PSA Jet & Cessna Plane - The simulated picture here at the impact point shows that Pacific Southwest Airlines (PSA) Flight 182 was a Boeing 727-214 commercial airliner jet as it collides in mid-air with a private Cessna 172 over San Diego, killing 153 people at 9:00 am on Wednesday, September 25, 1978. The wreckage of the planes fell into a populous neighborhood and did extensive damage on the ground.

This was Pacific Southwest Airlines' first accident involving fatalities, the death toll of 144 makes it the deadliest aircraft disaster in California history. It was also the deadliest plane crash in the history of the United States until American Airlines Flight 191 went down eight months later.

David Lee Boswell and his instructor, Martin Kazy, were in the process of a flying lesson in a single-engine Cessna 1732 on the morning of September 25, practicing approaches at San Diego's Lindbergh Field airport. After two successful passes, Boswell aimed the Cessna toward the Montgomery Field airport northeast of San Diego.

At the same time, Pacific Southwest Flight 182 was approaching San Diego. The jet, a Boeing 727, was carrying 144 passengers and crew members from Sacramento, after a stopover in Los Angeles. Though air-traffic controllers at Lindbergh had told Boswell to keep the Cessna below 3,500 feet altitude as it flew northeast, the Cessna did not comply and changed course without informing the controllers.

The pilots of Flight 182 could see the Cessna clearly at 9 a.m., but soon lost sight of it and failed to inform the controllers. Meanwhile, the conflict-alert warning system began to flash at the air-traffic control center. However, because the alert system went off so frequently with false alarms, it was ignored.
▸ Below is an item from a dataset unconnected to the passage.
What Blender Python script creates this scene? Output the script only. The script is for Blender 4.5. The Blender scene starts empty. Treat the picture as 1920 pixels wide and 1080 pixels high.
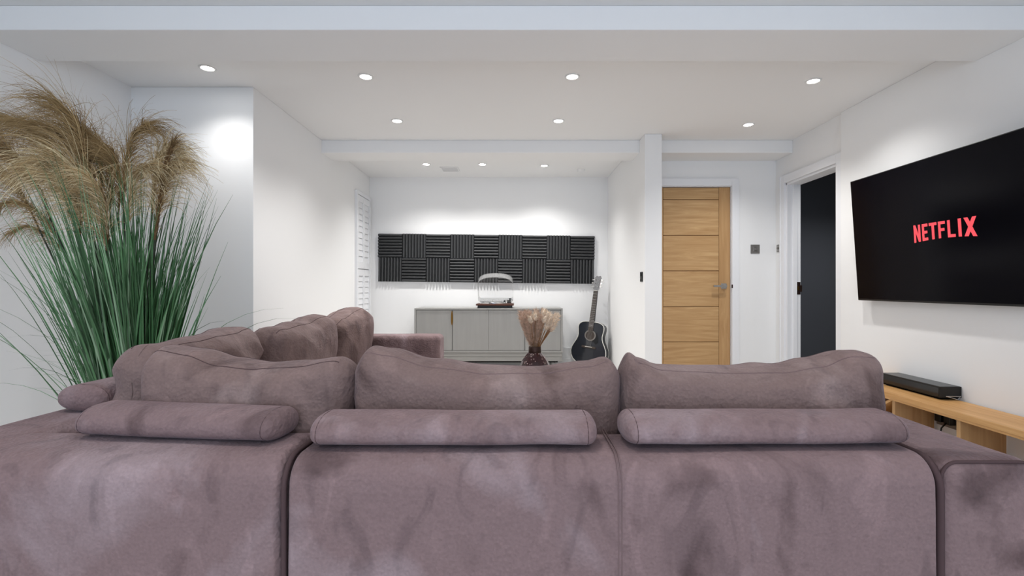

The controllers believed that the pilots of the 727 had the Cessna in view. Within a minute, the planes collided.

The fuel in the 727 burst into a massive fireball upon impact. A witness on the ground reported that she saw her "apples and oranges bake on the trees." The Boeing and Cessna nose-dived straight into San Diego's North Park neighborhood, destroying 22 homes and killing seven people on the ground. All 144 people on the 727 were killed, as well as both of the Cessna's pilots, 153 total.

The midair collision contributed to San Diego's Lindbergh Field airport being ranked 10th among the world's Most Extreme Airports in a two-hour documentary of the same name released in July 2010, which aired in the U.S. on the History Channel. The PSA 182 accident caused the revision of air traffic rules applicable to the busiest airports across the U.S., with the intention of improving separation of aircraft operating in the vicinity of large airports.